# Task details
Include in the output exactly the lines from the opening of the data through the line containing "Wt=min(wp*zb/F*1.08/max(abs(math.cos(roll)),0.62),0.52*Ln)", and nothing more.
┌────────
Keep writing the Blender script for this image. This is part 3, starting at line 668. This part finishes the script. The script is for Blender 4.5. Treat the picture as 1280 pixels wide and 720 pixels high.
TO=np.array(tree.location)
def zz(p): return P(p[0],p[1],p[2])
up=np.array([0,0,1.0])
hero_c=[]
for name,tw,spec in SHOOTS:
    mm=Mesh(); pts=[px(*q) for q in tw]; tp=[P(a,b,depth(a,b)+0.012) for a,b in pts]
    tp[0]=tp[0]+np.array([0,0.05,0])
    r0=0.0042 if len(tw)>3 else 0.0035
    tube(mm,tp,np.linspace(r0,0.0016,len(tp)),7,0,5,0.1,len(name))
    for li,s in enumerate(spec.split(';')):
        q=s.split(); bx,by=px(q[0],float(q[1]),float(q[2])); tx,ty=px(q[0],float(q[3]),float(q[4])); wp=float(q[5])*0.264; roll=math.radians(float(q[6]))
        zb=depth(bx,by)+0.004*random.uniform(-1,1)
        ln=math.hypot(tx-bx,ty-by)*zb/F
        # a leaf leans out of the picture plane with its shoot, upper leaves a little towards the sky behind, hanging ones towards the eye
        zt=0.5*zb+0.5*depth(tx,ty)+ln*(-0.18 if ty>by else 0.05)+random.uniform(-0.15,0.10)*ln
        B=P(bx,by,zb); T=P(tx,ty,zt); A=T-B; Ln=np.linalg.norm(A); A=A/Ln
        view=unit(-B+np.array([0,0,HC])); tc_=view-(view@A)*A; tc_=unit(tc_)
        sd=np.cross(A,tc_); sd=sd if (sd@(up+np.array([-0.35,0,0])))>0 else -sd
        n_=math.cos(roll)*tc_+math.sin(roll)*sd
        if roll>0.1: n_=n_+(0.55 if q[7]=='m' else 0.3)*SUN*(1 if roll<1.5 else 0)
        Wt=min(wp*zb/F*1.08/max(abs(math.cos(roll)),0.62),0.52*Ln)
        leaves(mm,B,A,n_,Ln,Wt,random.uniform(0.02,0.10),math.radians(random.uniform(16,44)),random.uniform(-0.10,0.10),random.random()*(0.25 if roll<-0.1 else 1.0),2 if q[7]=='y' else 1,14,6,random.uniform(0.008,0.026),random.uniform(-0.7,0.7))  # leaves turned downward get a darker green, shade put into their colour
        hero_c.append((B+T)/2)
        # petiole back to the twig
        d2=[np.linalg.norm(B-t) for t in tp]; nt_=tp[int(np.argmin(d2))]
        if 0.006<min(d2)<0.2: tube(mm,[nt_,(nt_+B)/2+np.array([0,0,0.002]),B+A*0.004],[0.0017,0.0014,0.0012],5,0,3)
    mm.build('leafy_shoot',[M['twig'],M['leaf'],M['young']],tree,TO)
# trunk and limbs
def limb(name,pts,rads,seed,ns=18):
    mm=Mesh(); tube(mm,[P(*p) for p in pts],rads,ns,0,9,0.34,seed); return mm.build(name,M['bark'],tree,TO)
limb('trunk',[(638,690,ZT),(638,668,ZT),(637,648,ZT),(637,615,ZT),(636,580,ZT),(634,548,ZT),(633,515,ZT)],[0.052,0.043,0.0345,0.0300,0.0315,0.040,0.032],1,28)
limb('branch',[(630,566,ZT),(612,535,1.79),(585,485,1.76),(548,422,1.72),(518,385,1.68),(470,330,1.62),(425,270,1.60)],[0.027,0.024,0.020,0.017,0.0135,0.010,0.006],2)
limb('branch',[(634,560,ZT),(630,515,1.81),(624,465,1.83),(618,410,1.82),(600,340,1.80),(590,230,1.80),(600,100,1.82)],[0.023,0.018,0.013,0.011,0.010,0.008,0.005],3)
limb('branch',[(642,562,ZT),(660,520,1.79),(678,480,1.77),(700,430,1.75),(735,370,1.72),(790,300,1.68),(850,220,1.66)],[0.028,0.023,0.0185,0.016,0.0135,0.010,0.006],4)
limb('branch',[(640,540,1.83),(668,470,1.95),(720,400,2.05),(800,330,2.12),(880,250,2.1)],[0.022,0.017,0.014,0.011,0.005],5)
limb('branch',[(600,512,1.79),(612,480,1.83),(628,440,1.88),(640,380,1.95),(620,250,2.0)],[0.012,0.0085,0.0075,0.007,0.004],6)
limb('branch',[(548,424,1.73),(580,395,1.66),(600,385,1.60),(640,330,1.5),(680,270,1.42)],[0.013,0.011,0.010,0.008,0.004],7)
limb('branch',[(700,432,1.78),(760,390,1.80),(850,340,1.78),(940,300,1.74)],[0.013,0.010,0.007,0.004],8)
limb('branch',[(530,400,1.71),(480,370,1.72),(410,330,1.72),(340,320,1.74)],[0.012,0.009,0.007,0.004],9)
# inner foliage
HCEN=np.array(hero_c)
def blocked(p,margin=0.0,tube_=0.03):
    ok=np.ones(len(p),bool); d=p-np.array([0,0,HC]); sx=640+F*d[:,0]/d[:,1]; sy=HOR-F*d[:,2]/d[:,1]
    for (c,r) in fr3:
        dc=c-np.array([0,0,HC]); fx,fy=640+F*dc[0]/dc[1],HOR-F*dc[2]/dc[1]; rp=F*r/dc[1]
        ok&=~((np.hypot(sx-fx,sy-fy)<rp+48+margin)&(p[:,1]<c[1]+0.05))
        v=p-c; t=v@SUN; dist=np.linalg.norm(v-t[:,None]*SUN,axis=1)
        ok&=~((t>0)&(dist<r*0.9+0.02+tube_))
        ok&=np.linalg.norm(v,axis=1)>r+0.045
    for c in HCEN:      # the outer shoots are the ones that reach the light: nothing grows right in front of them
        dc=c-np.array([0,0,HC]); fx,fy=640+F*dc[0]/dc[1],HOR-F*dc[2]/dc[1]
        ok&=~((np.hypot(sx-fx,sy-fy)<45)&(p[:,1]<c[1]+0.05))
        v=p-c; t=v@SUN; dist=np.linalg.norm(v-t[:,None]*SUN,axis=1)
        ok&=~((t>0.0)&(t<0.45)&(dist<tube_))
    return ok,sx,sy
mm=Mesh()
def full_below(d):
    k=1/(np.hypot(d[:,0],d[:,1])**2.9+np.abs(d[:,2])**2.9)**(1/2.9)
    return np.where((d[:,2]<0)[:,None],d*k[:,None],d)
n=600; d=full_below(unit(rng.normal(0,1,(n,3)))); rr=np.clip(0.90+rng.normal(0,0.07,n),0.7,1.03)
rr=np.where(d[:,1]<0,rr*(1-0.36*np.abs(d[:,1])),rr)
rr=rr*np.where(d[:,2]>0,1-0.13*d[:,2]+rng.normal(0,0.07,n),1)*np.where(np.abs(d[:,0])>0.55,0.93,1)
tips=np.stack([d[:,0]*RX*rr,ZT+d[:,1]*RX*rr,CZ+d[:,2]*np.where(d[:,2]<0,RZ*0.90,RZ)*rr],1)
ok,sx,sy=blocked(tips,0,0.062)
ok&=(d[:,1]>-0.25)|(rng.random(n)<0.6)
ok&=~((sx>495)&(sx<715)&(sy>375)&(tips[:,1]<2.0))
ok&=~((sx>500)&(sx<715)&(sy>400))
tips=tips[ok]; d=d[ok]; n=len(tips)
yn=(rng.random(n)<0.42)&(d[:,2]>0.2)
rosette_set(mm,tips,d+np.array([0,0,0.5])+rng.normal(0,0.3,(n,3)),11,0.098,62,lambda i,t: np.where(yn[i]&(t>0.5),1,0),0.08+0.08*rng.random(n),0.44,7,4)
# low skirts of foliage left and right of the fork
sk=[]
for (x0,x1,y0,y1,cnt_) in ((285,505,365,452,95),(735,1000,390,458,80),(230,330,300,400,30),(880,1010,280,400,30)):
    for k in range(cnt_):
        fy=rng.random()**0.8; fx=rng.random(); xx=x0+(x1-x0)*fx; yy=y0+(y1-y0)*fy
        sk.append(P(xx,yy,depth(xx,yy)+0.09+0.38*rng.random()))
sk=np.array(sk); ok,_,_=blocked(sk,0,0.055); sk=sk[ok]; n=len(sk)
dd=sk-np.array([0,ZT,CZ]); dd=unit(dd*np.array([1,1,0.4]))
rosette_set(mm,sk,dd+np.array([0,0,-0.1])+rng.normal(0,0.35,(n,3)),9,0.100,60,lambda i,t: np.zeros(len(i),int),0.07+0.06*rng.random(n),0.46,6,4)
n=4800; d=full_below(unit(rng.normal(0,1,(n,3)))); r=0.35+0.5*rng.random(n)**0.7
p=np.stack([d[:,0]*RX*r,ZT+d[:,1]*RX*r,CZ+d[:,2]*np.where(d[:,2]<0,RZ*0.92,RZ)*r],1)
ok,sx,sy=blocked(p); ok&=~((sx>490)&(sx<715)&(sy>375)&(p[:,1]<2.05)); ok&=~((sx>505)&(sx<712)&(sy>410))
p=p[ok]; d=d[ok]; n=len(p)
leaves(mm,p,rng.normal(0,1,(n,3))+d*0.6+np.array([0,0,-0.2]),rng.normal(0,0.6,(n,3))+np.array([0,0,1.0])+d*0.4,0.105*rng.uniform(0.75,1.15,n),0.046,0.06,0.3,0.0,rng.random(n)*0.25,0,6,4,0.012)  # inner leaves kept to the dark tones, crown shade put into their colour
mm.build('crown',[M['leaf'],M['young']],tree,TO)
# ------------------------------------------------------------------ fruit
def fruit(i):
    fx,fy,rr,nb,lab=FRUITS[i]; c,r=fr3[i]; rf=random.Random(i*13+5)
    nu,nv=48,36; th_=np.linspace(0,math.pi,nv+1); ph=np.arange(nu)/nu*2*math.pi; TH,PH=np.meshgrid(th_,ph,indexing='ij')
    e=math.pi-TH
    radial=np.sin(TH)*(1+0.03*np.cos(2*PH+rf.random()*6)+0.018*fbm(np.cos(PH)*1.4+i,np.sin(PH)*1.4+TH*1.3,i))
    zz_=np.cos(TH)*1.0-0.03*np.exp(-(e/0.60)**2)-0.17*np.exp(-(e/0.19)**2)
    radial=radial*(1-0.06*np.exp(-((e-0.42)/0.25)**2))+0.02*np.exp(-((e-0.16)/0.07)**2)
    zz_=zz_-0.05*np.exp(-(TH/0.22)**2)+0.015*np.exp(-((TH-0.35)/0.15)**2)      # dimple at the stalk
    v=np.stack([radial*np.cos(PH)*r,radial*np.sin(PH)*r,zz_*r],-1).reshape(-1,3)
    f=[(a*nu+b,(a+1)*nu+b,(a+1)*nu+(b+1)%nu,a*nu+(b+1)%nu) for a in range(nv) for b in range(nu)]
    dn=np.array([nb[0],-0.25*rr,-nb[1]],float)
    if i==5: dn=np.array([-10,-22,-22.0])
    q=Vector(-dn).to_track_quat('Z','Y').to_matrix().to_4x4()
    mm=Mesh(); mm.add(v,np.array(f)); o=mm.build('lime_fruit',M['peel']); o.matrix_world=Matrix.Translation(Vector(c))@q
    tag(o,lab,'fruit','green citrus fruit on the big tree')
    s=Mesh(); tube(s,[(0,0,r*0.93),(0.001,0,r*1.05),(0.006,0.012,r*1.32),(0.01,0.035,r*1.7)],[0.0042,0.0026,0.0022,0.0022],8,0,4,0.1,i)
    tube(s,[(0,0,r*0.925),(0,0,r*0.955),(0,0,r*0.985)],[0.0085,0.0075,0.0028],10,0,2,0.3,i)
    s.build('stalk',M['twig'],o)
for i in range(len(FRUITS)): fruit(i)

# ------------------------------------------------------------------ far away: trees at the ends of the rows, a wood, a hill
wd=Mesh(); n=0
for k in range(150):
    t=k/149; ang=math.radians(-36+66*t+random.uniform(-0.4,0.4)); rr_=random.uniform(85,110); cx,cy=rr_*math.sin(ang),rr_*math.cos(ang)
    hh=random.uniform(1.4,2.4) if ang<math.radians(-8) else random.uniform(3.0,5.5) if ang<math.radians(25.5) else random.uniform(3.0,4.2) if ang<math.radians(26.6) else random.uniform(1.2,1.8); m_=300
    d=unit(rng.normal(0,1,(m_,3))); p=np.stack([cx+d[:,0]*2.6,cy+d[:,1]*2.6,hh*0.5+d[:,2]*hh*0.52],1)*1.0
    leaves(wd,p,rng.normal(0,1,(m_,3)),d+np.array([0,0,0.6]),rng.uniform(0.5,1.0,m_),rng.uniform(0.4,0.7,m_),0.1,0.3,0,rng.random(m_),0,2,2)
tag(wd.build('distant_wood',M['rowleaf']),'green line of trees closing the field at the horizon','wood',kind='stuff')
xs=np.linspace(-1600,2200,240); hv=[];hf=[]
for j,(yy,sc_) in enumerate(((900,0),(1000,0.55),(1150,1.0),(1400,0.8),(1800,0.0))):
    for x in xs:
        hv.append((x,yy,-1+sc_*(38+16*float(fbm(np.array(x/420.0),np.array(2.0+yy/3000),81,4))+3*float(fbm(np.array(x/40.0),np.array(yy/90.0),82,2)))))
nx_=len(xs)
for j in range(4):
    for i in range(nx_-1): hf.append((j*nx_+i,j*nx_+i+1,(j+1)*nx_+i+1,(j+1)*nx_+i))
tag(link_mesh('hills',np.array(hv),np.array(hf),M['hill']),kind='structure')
└────────
# Task answer
Keep writing the Blender script for this image. This is part 3, starting at line 668. This part finishes the script. The script is for Blender 4.5. Treat the picture as 1280 pixels wide and 720 pixels high.
TO=np.array(tree.location)
def zz(p): return P(p[0],p[1],p[2])
up=np.array([0,0,1.0])
hero_c=[]
for name,tw,spec in SHOOTS:
    mm=Mesh(); pts=[px(*q) for q in tw]; tp=[P(a,b,depth(a,b)+0.012) for a,b in pts]
    tp[0]=tp[0]+np.array([0,0.05,0])
    r0=0.0042 if len(tw)>3 else 0.0035
    tube(mm,tp,np.linspace(r0,0.0016,len(tp)),7,0,5,0.1,len(name))
    for li,s in enumerate(spec.split(';')):
        q=s.split(); bx,by=px(q[0],float(q[1]),float(q[2])); tx,ty=px(q[0],float(q[3]),float(q[4])); wp=float(q[5])*0.264; roll=math.radians(float(q[6]))
        zb=depth(bx,by)+0.004*random.uniform(-1,1)
        ln=math.hypot(tx-bx,ty-by)*zb/F
        # a leaf leans out of the picture plane with its shoot, upper leaves a little towards the sky behind, hanging ones towards the eye
        zt=0.5*zb+0.5*depth(tx,ty)+ln*(-0.18 if ty>by else 0.05)+random.uniform(-0.15,0.10)*ln
        B=P(bx,by,zb); T=P(tx,ty,zt); A=T-B; Ln=np.linalg.norm(A); A=A/Ln
        view=unit(-B+np.array([0,0,HC])); tc_=view-(view@A)*A; tc_=unit(tc_)
        sd=np.cross(A,tc_); sd=sd if (sd@(up+np.array([-0.35,0,0])))>0 else -sd
        n_=math.cos(roll)*tc_+math.sin(roll)*sd
        if roll>0.1: n_=n_+(0.55 if q[7]=='m' else 0.3)*SUN*(1 if roll<1.5 else 0)
        Wt=min(wp*zb/F*1.08/max(abs(math.cos(roll)),0.62),0.52*Ln)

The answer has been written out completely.